SHORT TASK: Every record that follows should be printed verbatim.
# START OF PROVIDED DATA
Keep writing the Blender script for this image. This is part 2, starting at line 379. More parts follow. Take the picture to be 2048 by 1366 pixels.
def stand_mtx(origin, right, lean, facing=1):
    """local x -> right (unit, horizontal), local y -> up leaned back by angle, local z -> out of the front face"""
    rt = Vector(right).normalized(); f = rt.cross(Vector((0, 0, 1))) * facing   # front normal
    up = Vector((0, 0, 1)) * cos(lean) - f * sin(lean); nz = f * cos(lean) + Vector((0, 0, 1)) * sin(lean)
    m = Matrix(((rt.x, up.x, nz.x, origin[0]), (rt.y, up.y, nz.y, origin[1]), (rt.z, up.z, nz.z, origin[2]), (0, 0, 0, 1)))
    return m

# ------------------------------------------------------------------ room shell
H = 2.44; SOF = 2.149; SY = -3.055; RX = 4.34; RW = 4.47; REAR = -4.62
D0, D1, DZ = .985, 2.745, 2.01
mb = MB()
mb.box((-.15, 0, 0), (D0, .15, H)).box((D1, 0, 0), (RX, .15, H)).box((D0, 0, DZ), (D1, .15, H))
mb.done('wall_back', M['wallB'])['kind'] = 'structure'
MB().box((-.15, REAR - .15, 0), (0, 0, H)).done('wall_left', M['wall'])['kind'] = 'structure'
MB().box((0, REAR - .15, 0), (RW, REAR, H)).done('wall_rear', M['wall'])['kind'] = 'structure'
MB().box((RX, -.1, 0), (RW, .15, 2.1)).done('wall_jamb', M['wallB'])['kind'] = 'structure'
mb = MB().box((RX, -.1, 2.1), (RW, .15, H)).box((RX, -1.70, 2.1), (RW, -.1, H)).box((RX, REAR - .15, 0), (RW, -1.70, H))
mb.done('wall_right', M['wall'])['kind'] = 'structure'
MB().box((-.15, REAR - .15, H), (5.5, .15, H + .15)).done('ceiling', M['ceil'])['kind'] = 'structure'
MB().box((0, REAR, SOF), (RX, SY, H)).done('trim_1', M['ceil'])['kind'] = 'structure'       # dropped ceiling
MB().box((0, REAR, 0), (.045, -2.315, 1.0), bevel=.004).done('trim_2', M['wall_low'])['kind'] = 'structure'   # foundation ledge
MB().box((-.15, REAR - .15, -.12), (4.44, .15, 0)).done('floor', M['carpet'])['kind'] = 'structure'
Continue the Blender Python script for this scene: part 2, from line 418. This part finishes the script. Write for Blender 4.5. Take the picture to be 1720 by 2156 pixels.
# END OF PROVIDED DATA
OUTPUT BELOW:
Keep writing the Blender script for this image. This is part 2, starting at line 379. More parts follow. Take the picture to be 2048 by 1366 pixels.
def stand_mtx(origin, right, lean, facing=1):
    """local x -> right (unit, horizontal), local y -> up leaned back by angle, local z -> out of the front face"""
    rt = Vector(right).normalized(); f = rt.cross(Vector((0, 0, 1))) * facing   # front normal
    up = Vector((0, 0, 1)) * cos(lean) - f * sin(lean); nz = f * cos(lean) + Vector((0, 0, 1)) * sin(lean)
    m = Matrix(((rt.x, up.x, nz.x, origin[0]), (rt.y, up.y, nz.y, origin[1]), (rt.z, up.z, nz.z, origin[2]), (0, 0, 0, 1)))
    return m

# ------------------------------------------------------------------ room shell
H = 2.44; SOF = 2.149; SY = -3.055; RX = 4.34; RW = 4.47; REAR = -4.62
D0, D1, DZ = .985, 2.745, 2.01
mb = MB()
mb.box((-.15, 0, 0), (D0, .15, H)).box((D1, 0, 0), (RX, .15, H)).box((D0, 0, DZ), (D1, .15, H))
mb.done('wall_back', M['wallB'])['kind'] = 'structure'
MB().box((-.15, REAR - .15, 0), (0, 0, H)).done('wall_left', M['wall'])['kind'] = 'structure'
MB().box((0, REAR - .15, 0), (RW, REAR, H)).done('wall_rear', M['wall'])['kind'] = 'structure'
MB().box((RX, -.1, 0), (RW, .15, 2.1)).done('wall_jamb', M['wallB'])['kind'] = 'structure'
mb = MB().box((RX, -.1, 2.1), (RW, .15, H)).box((RX, -1.70, 2.1), (RW, -.1, H)).box((RX, REAR - .15, 0), (RW, -1.70, H))
mb.done('wall_right', M['wall'])['kind'] = 'structure'
MB().box((-.15, REAR - .15, H), (5.5, .15, H + .15)).done('ceiling', M['ceil'])['kind'] = 'structure'
MB().box((0, REAR, SOF), (RX, SY, H)).done('trim_1', M['ceil'])['kind'] = 'structure'       # dropped ceiling
MB().box((0, REAR, 0), (.045, -2.315, 1.0), bevel=.004).done('trim_2', M['wall_low'])['kind'] = 'structure'   # foundation ledge
MB().box((-.15, REAR - .15, -.12), (4.44, .15, 0)).done('floor', M['carpet'])['kind'] = 'structure'
Continue the Blender Python script for this scene: part 2, from line 418. This part finishes the script. Write for Blender 4.5. Take the picture to be 1720 by 2156 pixels.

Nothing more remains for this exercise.